The second factor behind the gig economy is the swift digitization of the modern world, which decreases the number of jobs humans are needed to do. Because software can do so much, people are being quickly pushed out of full-time jobs. Instead, human input is needed intermittently – a perfect setup for a freelance gig.

 

Finally, there are economic pressures that are causing businesses to reduce staff, reduce benefits, and favor hiring those who have a smaller impact on the business’ bottom line. There are no longer significant rewards to being a long-tenured worker at most companies. At the same time, organizations are beginning to favor hiring consultants and outsourcing to freelancers as a way to control costs.

The Pros and Cons of Being a Gig Worker

There are definitely benefits to being a freelancer or “gig worker”. However, there are some significant drawbacks that need to be considered as well.

Pros of Freelance Work:

  • Working when and how you want is one of the major benefits of being a freelancer. You can adapt your work to your life rather than the other way around.
  • When you work a lot of gigs rather than one job, you get a chance to learn about a variety of topics and do many different types of work.
  • Work You Love. When you do freelance work, you can choose projects you are passionate about rather than being assigned work by a boss.

Cons of Freelance Work:

  • If you aren’t clear on your strengths and don’t know how to market yourself to those looking for freelancers, you can have a hard time keeping consistent work.
  • If you aren’t naturally self-disciplined, you will struggle with the degree of freedom freelancing gives. It’s easy to procrastinate endlessly if someone isn’t watching over your shoulder.
  • No Benefits. Some professional level workers who are used to receiving company-assisted benefits like health insurance and life insurance will struggle with having to secure these coverages on their own.

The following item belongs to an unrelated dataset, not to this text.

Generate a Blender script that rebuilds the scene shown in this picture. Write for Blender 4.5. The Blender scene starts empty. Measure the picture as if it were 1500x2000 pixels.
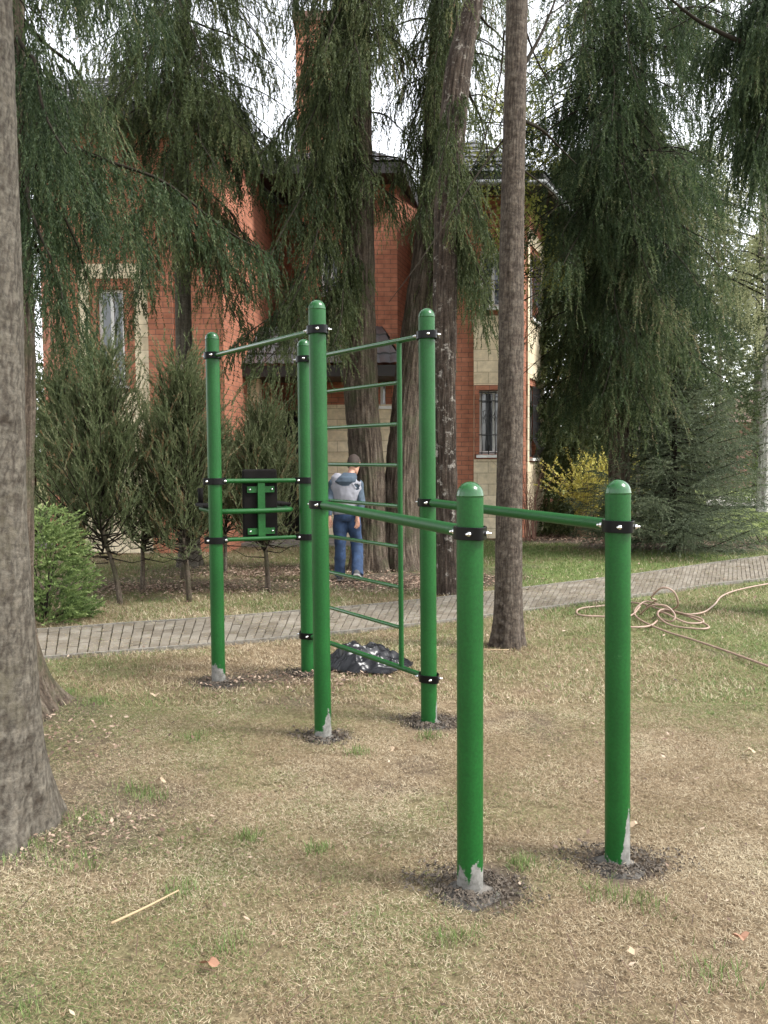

Are You Ready for the Gig Economy?

Changes have a way of happening whether we want them to or not. Our best option is to be fully aware of what’s going on and prepare ourselves in advance.

 

So, are you ready for the gig economy? Are you ready to do the hard work of discovering your gifts, standing out from the pack, and marketing skills, knowing that you will be able to control your own destiny if you do?

 

The first step to preparing for the gig economy is to do a comprehensive assessment of your skills and passions. What do you love and what are you great at? Where do those two come together?

 

Secondly, it’s important to decide how you can contribute to others. Not everything we’re in love with and great at is a marketable skill. Consider where your skilled passions overlap with other people’s actual needs.

 

Third, it’s time to stand out. Do some research on others who work in the area you are considering. How do they present themselves? What unique qualities do you have that are currently lacking in the marketplace?

 

Finally, it’s time to find work opportunities. Create a website and begin to share your talents online. You can also take a look at job boards for opportunities that are currently available. If possible, create a portfolio of your work to use as a part of your applications.